------ Data block ------

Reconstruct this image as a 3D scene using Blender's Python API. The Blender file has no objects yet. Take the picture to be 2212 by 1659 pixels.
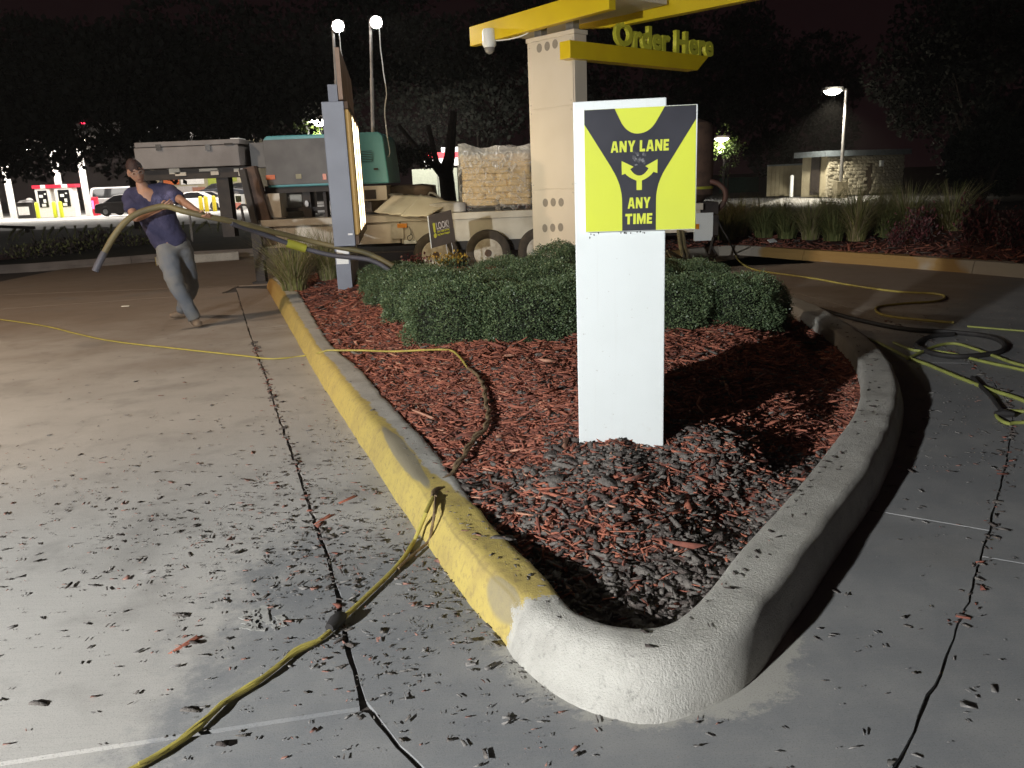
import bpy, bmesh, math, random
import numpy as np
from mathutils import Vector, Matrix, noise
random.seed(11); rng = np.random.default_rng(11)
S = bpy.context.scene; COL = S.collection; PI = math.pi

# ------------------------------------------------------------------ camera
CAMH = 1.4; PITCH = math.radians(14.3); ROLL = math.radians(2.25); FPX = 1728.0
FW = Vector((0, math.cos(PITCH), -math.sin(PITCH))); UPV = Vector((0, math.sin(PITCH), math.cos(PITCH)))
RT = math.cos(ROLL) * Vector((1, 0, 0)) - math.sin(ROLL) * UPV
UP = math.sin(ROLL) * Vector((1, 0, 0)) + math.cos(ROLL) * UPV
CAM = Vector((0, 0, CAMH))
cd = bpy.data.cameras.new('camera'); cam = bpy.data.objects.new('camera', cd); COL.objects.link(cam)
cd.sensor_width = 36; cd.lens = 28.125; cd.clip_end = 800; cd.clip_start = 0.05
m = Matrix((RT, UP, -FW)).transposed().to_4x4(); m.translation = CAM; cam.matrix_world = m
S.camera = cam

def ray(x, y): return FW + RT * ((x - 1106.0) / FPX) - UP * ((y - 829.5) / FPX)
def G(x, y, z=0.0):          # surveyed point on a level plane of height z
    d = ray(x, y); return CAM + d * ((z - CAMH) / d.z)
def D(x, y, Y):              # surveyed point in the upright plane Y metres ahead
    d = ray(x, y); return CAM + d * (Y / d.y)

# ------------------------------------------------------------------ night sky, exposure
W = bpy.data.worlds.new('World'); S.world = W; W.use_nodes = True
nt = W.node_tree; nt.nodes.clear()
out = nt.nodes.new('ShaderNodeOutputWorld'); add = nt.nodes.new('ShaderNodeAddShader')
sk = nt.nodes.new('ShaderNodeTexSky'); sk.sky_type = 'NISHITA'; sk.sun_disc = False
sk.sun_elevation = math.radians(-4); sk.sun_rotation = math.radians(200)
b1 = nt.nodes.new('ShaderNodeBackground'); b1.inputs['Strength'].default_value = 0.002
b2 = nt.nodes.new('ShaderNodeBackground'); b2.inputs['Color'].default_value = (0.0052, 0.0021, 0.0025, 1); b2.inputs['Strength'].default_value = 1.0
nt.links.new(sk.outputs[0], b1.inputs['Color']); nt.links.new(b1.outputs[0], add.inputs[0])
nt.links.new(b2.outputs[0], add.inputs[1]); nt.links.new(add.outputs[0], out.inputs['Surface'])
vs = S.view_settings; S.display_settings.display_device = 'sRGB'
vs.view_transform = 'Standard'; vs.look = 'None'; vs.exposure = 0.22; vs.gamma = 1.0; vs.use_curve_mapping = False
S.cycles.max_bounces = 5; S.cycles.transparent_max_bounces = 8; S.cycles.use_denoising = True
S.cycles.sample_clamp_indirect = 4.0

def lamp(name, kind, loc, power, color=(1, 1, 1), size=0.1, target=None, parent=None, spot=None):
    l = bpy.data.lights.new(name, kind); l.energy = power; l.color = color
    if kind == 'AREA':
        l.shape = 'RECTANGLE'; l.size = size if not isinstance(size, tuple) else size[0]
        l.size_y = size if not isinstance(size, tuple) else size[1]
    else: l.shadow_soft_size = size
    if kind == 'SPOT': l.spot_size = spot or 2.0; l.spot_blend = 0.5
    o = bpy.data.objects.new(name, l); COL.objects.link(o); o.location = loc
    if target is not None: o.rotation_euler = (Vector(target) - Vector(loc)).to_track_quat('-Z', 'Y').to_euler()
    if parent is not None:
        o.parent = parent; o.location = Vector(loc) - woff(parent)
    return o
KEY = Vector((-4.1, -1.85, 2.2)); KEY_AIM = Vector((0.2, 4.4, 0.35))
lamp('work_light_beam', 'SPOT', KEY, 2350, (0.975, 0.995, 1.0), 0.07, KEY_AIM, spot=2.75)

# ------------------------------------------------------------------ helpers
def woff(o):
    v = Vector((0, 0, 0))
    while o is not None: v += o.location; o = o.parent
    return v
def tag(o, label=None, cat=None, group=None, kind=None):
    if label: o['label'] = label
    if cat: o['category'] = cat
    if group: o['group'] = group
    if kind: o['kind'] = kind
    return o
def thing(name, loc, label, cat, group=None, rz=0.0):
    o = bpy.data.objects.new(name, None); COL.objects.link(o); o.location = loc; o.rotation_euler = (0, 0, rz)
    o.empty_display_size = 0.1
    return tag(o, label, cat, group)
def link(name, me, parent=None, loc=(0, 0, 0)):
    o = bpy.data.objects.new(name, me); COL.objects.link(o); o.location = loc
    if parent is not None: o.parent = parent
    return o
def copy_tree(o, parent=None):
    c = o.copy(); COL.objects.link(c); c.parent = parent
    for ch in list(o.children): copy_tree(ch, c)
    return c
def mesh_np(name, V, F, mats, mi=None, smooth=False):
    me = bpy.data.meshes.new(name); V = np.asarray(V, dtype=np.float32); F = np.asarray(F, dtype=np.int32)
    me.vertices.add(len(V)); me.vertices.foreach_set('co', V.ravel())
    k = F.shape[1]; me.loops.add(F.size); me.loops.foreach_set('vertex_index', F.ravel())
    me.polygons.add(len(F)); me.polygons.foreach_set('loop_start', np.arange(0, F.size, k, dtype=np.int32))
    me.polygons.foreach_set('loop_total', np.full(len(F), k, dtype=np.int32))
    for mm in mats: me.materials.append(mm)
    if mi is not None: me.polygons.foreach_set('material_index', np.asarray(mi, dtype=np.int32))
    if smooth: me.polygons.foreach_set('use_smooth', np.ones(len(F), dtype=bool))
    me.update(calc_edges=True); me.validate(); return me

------

Exercise prompt: Omit the pictures, then quote the rest of the material above exactly.

In response:
Reconstruct this image as a 3D scene using Blender's Python API. The Blender file has no objects yet. Take the picture to be 2212 by 1659 pixels.
import bpy, bmesh, math, random
import numpy as np
from mathutils import Vector, Matrix, noise
random.seed(11); rng = np.random.default_rng(11)
S = bpy.context.scene; COL = S.collection; PI = math.pi

# ------------------------------------------------------------------ camera
CAMH = 1.4; PITCH = math.radians(14.3); ROLL = math.radians(2.25); FPX = 1728.0
FW = Vector((0, math.cos(PITCH), -math.sin(PITCH))); UPV = Vector((0, math.sin(PITCH), math.cos(PITCH)))
RT = math.cos(ROLL) * Vector((1, 0, 0)) - math.sin(ROLL) * UPV
UP = math.sin(ROLL) * Vector((1, 0, 0)) + math.cos(ROLL) * UPV
CAM = Vector((0, 0, CAMH))
cd = bpy.data.cameras.new('camera'); cam = bpy.data.objects.new('camera', cd); COL.objects.link(cam)
cd.sensor_width = 36; cd.lens = 28.125; cd.clip_end = 800; cd.clip_start = 0.05
m = Matrix((RT, UP, -FW)).transposed().to_4x4(); m.translation = CAM; cam.matrix_world = m
S.camera = cam

def ray(x, y): return FW + RT * ((x - 1106.0) / FPX) - UP * ((y - 829.5) / FPX)
def G(x, y, z=0.0):          # surveyed point on a level plane of height z
    d = ray(x, y); return CAM + d * ((z - CAMH) / d.z)
def D(x, y, Y):              # surveyed point in the upright plane Y metres ahead
    d = ray(x, y); return CAM + d * (Y / d.y)

# ------------------------------------------------------------------ night sky, exposure
W = bpy.data.worlds.new('World'); S.world = W; W.use_nodes = True
nt = W.node_tree; nt.nodes.clear()
out = nt.nodes.new('ShaderNodeOutputWorld'); add = nt.nodes.new('ShaderNodeAddShader')
sk = nt.nodes.new('ShaderNodeTexSky'); sk.sky_type = 'NISHITA'; sk.sun_disc = False
sk.sun_elevation = math.radians(-4); sk.sun_rotation = math.radians(200)
b1 = nt.nodes.new('ShaderNodeBackground'); b1.inputs['Strength'].default_value = 0.002
b2 = nt.nodes.new('ShaderNodeBackground'); b2.inputs['Color'].default_value = (0.0052, 0.0021, 0.0025, 1); b2.inputs['Strength'].default_value = 1.0
nt.links.new(sk.outputs[0], b1.inputs['Color']); nt.links.new(b1.outputs[0], add.inputs[0])
nt.links.new(b2.outputs[0], add.inputs[1]); nt.links.new(add.outputs[0], out.inputs['Surface'])
vs = S.view_settings; S.display_settings.display_device = 'sRGB'
vs.view_transform = 'Standard'; vs.look = 'None'; vs.exposure = 0.22; vs.gamma = 1.0; vs.use_curve_mapping = False
S.cycles.max_bounces = 5; S.cycles.transparent_max_bounces = 8; S.cycles.use_denoising = True
S.cycles.sample_clamp_indirect = 4.0

def lamp(name, kind, loc, power, color=(1, 1, 1), size=0.1, target=None, parent=None, spot=None):
    l = bpy.data.lights.new(name, kind); l.energy = power; l.color = color
    if kind == 'AREA':
        l.shape = 'RECTANGLE'; l.size = size if not isinstance(size, tuple) else size[0]
        l.size_y = size if not isinstance(size, tuple) else size[1]
    else: l.shadow_soft_size = size
    if kind == 'SPOT': l.spot_size = spot or 2.0; l.spot_blend = 0.5
    o = bpy.data.objects.new(name, l); COL.objects.link(o); o.location = loc
    if target is not None: o.rotation_euler = (Vector(target) - Vector(loc)).to_track_quat('-Z', 'Y').to_euler()
    if parent is not None:
        o.parent = parent; o.location = Vector(loc) - woff(parent)
    return o
KEY = Vector((-4.1, -1.85, 2.2)); KEY_AIM = Vector((0.2, 4.4, 0.35))
lamp('work_light_beam', 'SPOT', KEY, 2350, (0.975, 0.995, 1.0), 0.07, KEY_AIM, spot=2.75)

# ------------------------------------------------------------------ helpers
def woff(o):
    v = Vector((0, 0, 0))
    while o is not None: v += o.location; o = o.parent
    return v
def tag(o, label=None, cat=None, group=None, kind=None):
    if label: o['label'] = label
    if cat: o['category'] = cat
    if group: o['group'] = group
    if kind: o['kind'] = kind
    return o
def thing(name, loc, label, cat, group=None, rz=0.0):
    o = bpy.data.objects.new(name, None); COL.objects.link(o); o.location = loc; o.rotation_euler = (0, 0, rz)
    o.empty_display_size = 0.1
    return tag(o, label, cat, group)
def link(name, me, parent=None, loc=(0, 0, 0)):
    o = bpy.data.objects.new(name, me); COL.objects.link(o); o.location = loc
    if parent is not None: o.parent = parent
    return o
def copy_tree(o, parent=None):
    c = o.copy(); COL.objects.link(c); c.parent = parent
    for ch in list(o.children): copy_tree(ch, c)
    return c
def mesh_np(name, V, F, mats, mi=None, smooth=False):
    me = bpy.data.meshes.new(name); V = np.asarray(V, dtype=np.float32); F = np.asarray(F, dtype=np.int32)
    me.vertices.add(len(V)); me.vertices.foreach_set('co', V.ravel())
    k = F.shape[1]; me.loops.add(F.size); me.loops.foreach_set('vertex_index', F.ravel())
    me.polygons.add(len(F)); me.polygons.foreach_set('loop_start', np.arange(0, F.size, k, dtype=np.int32))
    me.polygons.foreach_set('loop_total', np.full(len(F), k, dtype=np.int32))
    for mm in mats: me.materials.append(mm)
    if mi is not None: me.polygons.foreach_set('material_index', np.asarray(mi, dtype=np.int32))
    if smooth: me.polygons.foreach_set('use_smooth', np.ones(len(F), dtype=bool))
    me.update(calc_edges=True); me.validate(); return me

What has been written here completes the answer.